> _Dataset content_
__________

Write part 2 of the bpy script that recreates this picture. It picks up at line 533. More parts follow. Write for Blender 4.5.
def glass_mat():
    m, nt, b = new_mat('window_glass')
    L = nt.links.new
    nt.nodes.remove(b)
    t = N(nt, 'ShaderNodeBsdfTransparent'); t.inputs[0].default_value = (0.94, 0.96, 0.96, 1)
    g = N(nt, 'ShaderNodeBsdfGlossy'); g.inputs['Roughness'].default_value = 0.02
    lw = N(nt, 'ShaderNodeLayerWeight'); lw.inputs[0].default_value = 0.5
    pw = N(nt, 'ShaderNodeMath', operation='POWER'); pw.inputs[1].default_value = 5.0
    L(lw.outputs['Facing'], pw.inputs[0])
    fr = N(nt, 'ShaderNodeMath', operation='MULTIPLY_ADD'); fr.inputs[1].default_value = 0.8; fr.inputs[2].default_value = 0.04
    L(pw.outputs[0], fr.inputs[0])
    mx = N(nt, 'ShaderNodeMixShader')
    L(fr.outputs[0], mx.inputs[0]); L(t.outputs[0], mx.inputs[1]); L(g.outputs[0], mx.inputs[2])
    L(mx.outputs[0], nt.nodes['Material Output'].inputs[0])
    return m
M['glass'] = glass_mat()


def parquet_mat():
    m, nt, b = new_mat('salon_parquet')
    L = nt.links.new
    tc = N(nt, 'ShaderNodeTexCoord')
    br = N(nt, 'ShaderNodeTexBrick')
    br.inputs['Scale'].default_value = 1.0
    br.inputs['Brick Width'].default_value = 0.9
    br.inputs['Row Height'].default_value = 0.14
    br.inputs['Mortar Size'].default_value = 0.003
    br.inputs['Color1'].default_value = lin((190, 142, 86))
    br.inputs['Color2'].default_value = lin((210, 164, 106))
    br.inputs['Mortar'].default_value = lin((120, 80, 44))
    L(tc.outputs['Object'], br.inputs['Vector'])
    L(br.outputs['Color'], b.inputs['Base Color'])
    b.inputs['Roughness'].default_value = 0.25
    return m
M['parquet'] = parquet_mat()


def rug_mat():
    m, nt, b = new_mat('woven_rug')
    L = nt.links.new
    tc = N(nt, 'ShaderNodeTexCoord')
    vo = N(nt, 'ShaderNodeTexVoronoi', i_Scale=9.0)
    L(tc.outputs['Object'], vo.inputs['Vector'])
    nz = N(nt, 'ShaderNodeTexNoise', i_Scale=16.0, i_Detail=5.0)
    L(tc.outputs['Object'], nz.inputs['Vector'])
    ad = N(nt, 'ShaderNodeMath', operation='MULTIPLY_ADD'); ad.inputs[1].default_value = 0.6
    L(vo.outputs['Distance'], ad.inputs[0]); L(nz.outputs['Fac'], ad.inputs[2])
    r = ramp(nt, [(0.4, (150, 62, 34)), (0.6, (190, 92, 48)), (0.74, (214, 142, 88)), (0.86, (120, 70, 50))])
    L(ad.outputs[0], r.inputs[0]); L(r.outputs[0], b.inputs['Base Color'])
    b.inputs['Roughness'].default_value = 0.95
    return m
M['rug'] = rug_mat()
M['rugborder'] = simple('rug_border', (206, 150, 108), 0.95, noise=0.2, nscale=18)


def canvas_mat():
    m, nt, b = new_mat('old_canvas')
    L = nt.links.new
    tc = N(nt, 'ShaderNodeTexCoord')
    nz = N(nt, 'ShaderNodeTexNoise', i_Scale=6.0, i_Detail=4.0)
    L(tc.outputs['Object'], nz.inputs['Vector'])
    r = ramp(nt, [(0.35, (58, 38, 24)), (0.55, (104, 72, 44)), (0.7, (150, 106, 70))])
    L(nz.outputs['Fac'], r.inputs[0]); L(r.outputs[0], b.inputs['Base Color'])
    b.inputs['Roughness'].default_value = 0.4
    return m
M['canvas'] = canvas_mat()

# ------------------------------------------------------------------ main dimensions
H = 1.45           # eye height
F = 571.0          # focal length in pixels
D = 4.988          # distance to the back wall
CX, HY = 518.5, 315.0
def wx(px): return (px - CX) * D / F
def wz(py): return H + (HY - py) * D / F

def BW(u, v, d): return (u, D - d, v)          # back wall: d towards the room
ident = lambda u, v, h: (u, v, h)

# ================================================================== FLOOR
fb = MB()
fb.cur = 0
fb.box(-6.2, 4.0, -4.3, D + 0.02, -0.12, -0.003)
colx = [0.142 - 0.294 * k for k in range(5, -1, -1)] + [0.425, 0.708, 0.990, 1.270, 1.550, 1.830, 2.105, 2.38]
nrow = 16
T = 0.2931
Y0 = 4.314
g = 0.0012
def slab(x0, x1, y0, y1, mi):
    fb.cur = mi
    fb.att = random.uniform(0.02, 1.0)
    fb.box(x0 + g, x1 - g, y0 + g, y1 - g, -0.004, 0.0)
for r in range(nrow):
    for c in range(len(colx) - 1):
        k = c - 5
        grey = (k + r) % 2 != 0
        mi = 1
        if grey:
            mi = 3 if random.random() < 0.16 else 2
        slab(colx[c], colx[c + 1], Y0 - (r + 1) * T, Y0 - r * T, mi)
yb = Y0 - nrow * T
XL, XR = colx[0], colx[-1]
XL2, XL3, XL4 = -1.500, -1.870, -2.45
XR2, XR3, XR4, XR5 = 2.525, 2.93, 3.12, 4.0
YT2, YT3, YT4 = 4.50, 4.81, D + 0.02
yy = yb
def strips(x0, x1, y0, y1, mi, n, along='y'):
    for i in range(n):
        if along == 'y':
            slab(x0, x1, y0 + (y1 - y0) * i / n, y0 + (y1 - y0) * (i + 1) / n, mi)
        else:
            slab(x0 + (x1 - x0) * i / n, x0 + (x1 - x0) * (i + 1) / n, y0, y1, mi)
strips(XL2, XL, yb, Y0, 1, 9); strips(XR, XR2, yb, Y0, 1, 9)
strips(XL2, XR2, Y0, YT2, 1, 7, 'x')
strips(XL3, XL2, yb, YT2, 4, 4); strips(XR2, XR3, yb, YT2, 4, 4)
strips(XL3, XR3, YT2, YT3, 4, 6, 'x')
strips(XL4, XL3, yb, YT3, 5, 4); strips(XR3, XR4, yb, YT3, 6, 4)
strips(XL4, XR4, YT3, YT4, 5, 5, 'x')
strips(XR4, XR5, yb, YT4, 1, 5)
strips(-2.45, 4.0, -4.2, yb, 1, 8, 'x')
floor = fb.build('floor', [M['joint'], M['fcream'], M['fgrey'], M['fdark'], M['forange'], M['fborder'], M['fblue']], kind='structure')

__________

> _The request_
Make an exact copy of the material above.

> _Worked answer_
Write part 2 of the bpy script that recreates this picture. It picks up at line 533. More parts follow. Write for Blender 4.5.
def glass_mat():
    m, nt, b = new_mat('window_glass')
    L = nt.links.new
    nt.nodes.remove(b)
    t = N(nt, 'ShaderNodeBsdfTransparent'); t.inputs[0].default_value = (0.94, 0.96, 0.96, 1)
    g = N(nt, 'ShaderNodeBsdfGlossy'); g.inputs['Roughness'].default_value = 0.02
    lw = N(nt, 'ShaderNodeLayerWeight'); lw.inputs[0].default_value = 0.5
    pw = N(nt, 'ShaderNodeMath', operation='POWER'); pw.inputs[1].default_value = 5.0
    L(lw.outputs['Facing'], pw.inputs[0])
    fr = N(nt, 'ShaderNodeMath', operation='MULTIPLY_ADD'); fr.inputs[1].default_value = 0.8; fr.inputs[2].default_value = 0.04
    L(pw.outputs[0], fr.inputs[0])
    mx = N(nt, 'ShaderNodeMixShader')
    L(fr.outputs[0], mx.inputs[0]); L(t.outputs[0], mx.inputs[1]); L(g.outputs[0], mx.inputs[2])
    L(mx.outputs[0], nt.nodes['Material Output'].inputs[0])
    return m
M['glass'] = glass_mat()


def parquet_mat():
    m, nt, b = new_mat('salon_parquet')
    L = nt.links.new
    tc = N(nt, 'ShaderNodeTexCoord')
    br = N(nt, 'ShaderNodeTexBrick')
    br.inputs['Scale'].default_value = 1.0
    br.inputs['Brick Width'].default_value = 0.9
    br.inputs['Row Height'].default_value = 0.14
    br.inputs['Mortar Size'].default_value = 0.003
    br.inputs['Color1'].default_value = lin((190, 142, 86))
    br.inputs['Color2'].default_value = lin((210, 164, 106))
    br.inputs['Mortar'].default_value = lin((120, 80, 44))
    L(tc.outputs['Object'], br.inputs['Vector'])
    L(br.outputs['Color'], b.inputs['Base Color'])
    b.inputs['Roughness'].default_value = 0.25
    return m
M['parquet'] = parquet_mat()


def rug_mat():
    m, nt, b = new_mat('woven_rug')
    L = nt.links.new
    tc = N(nt, 'ShaderNodeTexCoord')
    vo = N(nt, 'ShaderNodeTexVoronoi', i_Scale=9.0)
    L(tc.outputs['Object'], vo.inputs['Vector'])
    nz = N(nt, 'ShaderNodeTexNoise', i_Scale=16.0, i_Detail=5.0)
    L(tc.outputs['Object'], nz.inputs['Vector'])
    ad = N(nt, 'ShaderNodeMath', operation='MULTIPLY_ADD'); ad.inputs[1].default_value = 0.6
    L(vo.outputs['Distance'], ad.inputs[0]); L(nz.outputs['Fac'], ad.inputs[2])
    r = ramp(nt, [(0.4, (150, 62, 34)), (0.6, (190, 92, 48)), (0.74, (214, 142, 88)), (0.86, (120, 70, 50))])
    L(ad.outputs[0], r.inputs[0]); L(r.outputs[0], b.inputs['Base Color'])
    b.inputs['Roughness'].default_value = 0.95
    return m
M['rug'] = rug_mat()
M['rugborder'] = simple('rug_border', (206, 150, 108), 0.95, noise=0.2, nscale=18)


def canvas_mat():
    m, nt, b = new_mat('old_canvas')
    L = nt.links.new
    tc = N(nt, 'ShaderNodeTexCoord')
    nz = N(nt, 'ShaderNodeTexNoise', i_Scale=6.0, i_Detail=4.0)
    L(tc.outputs['Object'], nz.inputs['Vector'])
    r = ramp(nt, [(0.35, (58, 38, 24)), (0.55, (104, 72, 44)), (0.7, (150, 106, 70))])
    L(nz.outputs['Fac'], r.inputs[0]); L(r.outputs[0], b.inputs['Base Color'])
    b.inputs['Roughness'].default_value = 0.4
    return m
M['canvas'] = canvas_mat()

# ------------------------------------------------------------------ main dimensions
H = 1.45           # eye height
F = 571.0          # focal length in pixels
D = 4.988          # distance to the back wall
CX, HY = 518.5, 315.0
def wx(px): return (px - CX) * D / F
def wz(py): return H + (HY - py) * D / F

def BW(u, v, d): return (u, D - d, v)          # back wall: d towards the room
ident = lambda u, v, h: (u, v, h)

# ================================================================== FLOOR
fb = MB()
fb.cur = 0
fb.box(-6.2, 4.0, -4.3, D + 0.02, -0.12, -0.003)
colx = [0.142 - 0.294 * k for k in range(5, -1, -1)] + [0.425, 0.708, 0.990, 1.270, 1.550, 1.830, 2.105, 2.38]
nrow = 16
T = 0.2931
Y0 = 4.314
g = 0.0012
def slab(x0, x1, y0, y1, mi):
    fb.cur = mi
    fb.att = random.uniform(0.02, 1.0)
    fb.box(x0 + g, x1 - g, y0 + g, y1 - g, -0.004, 0.0)
for r in range(nrow):
    for c in range(len(colx) - 1):
        k = c - 5
        grey = (k + r) % 2 != 0
        mi = 1
        if grey:
            mi = 3 if random.random() < 0.16 else 2
        slab(colx[c], colx[c + 1], Y0 - (r + 1) * T, Y0 - r * T, mi)
yb = Y0 - nrow * T
XL, XR = colx[0], colx[-1]
XL2, XL3, XL4 = -1.500, -1.870, -2.45
XR2, XR3, XR4, XR5 = 2.525, 2.93, 3.12, 4.0
YT2, YT3, YT4 = 4.50, 4.81, D + 0.02
yy = yb
def strips(x0, x1, y0, y1, mi, n, along='y'):
    for i in range(n):
        if along == 'y':
            slab(x0, x1, y0 + (y1 - y0) * i / n, y0 + (y1 - y0) * (i + 1) / n, mi)
        else:
            slab(x0 + (x1 - x0) * i / n, x0 + (x1 - x0) * (i + 1) / n, y0, y1, mi)
strips(XL2, XL, yb, Y0, 1, 9); strips(XR, XR2, yb, Y0, 1, 9)
strips(XL2, XR2, Y0, YT2, 1, 7, 'x')
strips(XL3, XL2, yb, YT2, 4, 4); strips(XR2, XR3, yb, YT2, 4, 4)
strips(XL3, XR3, YT2, YT3, 4, 6, 'x')
strips(XL4, XL3, yb, YT3, 5, 4); strips(XR3, XR4, yb, YT3, 6, 4)
strips(XL4, XR4, YT3, YT4, 5, 5, 'x')
strips(XR4, XR5, yb, YT4, 1, 5)
strips(-2.45, 4.0, -4.2, yb, 1, 8, 'x')
floor = fb.build('floor', [M['joint'], M['fcream'], M['fgrey'], M['fdark'], M['forange'], M['fborder'], M['fblue']], kind='structure')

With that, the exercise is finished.